One detail I left out of that big ol' story I referenced earlier is that when I hugged Devilfish, I marveled at how small she was. I chose to exclude that detail from the story because it seemed a little creepy and was too open to too many bad interpretations, but I was just amazed at how far around her my arms went when I got to hug her. It's something that's stuck with me this last year and a half, every time I think about how once a brave friend hugged me and made me think maybe things were going to be okay.
A few days ago, when I was thinking about that moment and how surprised I was at how small she seemed, the voice of depression spoke up in the back of my head and said, You marvel at it because you have been alone for so long you don't know how another human being feels in your arms. Your astonishment is because you have no frame of reference for being embraced.
So there's the best moment of my life, tied seemingly inextricably to a reminder of how alone I feel most of the time, which opens the door wide open for analysis of why I'm alone; the usual self-pitying bullshit about how I am too low and despicable to have friends. I'm not letting that one get to me--it doesn't get to win, it doesn't get to get to me, fuck that--but I'm hurt to discover how easily I can pervert the things I rely on for a defense against this stuff.
*For some reason, I think Loxosceles was inside the house at the time. I don't trust that memory--it doesn't seem like that's how he would have chosen to let our first meeting go down--but according to my insistent memory, he was upstairs in the living room, standing next to the couch furthest from the stairs, where I met him and his dog.
I'll get the ball rolling.
My depression history is well-documented on the old forums and in the White Wolf archive. I don't want to go into it again because I'm sure we're all bored with it by now. I will mention a more recent occurrence probably caused by it being winter and my depression is therefore being stronger than usual, to the point where I think no part of my life is safe from it, nothing too good to be corrupted.
For instance, back in 2012 I met Loxofish for the first time. They invited me up to his place, I accepted, I went. I wrote a big story about it. When I got to their place, Devilfish was waiting for me out on the porch,* and the first thing she did--well, actually, the first thing she did was ask, "Jim?" because I guess the next thing she did would have been embarrassing to do if it had turned out I wasn't Jim but was a Jehovah's Witness or something who showed up with comical timing. The second thing she did was hug me hard. I don't handle being treated with things like love or kindness well at all, but a friend who trusted me and whom I trusted in return had called me and asked me to spend time with her and was hugging me like there was nothing weird or repulsive about it, and it was one of the best things that's ever happened to me.
One detail I left out of that big ol' story I referenced earlier is that when I hugged Devilfish, I marveled at how small she was. I chose to exclude that detail from the story because it seemed a little creepy and was too open to too many bad interpretations, but I was just amazed at how far around her my arms went when I got to hug her. It's something that's stuck with me this last year and a half, every time I think about how once a brave friend hugged me and made me think maybe things were going to be okay.

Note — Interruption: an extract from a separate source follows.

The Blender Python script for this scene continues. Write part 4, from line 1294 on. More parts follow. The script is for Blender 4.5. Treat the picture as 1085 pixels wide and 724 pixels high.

A few days ago, when I was thinking about that moment and how surprised I was at how small she seemed, the voice of depression spoke up in the back of my head and said, You marvel at it because you have been alone for so long you don't know how another human being feels in your arms. Your astonishment is because you have no frame of reference for being embraced.
So there's the best moment of my life, tied seemingly inextricably to a reminder of how alone I feel most of the time, which opens the door wide open for analysis of why I'm alone; the usual self-pitying bullshit about how I am too low and despicable to have friends. I'm not letting that one get to me--it doesn't get to win, it doesn't get to get to me, fuck that--but I'm hurt to discover how easily I can pervert the things I rely on for a defense against this stuff.
*For some reason, I think Loxosceles was inside the house at the time. I don't trust that memory--it doesn't seem like that's how he would have chosen to let our first meeting go down--but according to my insistent memory, he was upstairs in the living room, standing next to the couch furthest from the stairs, where I met him and his dog.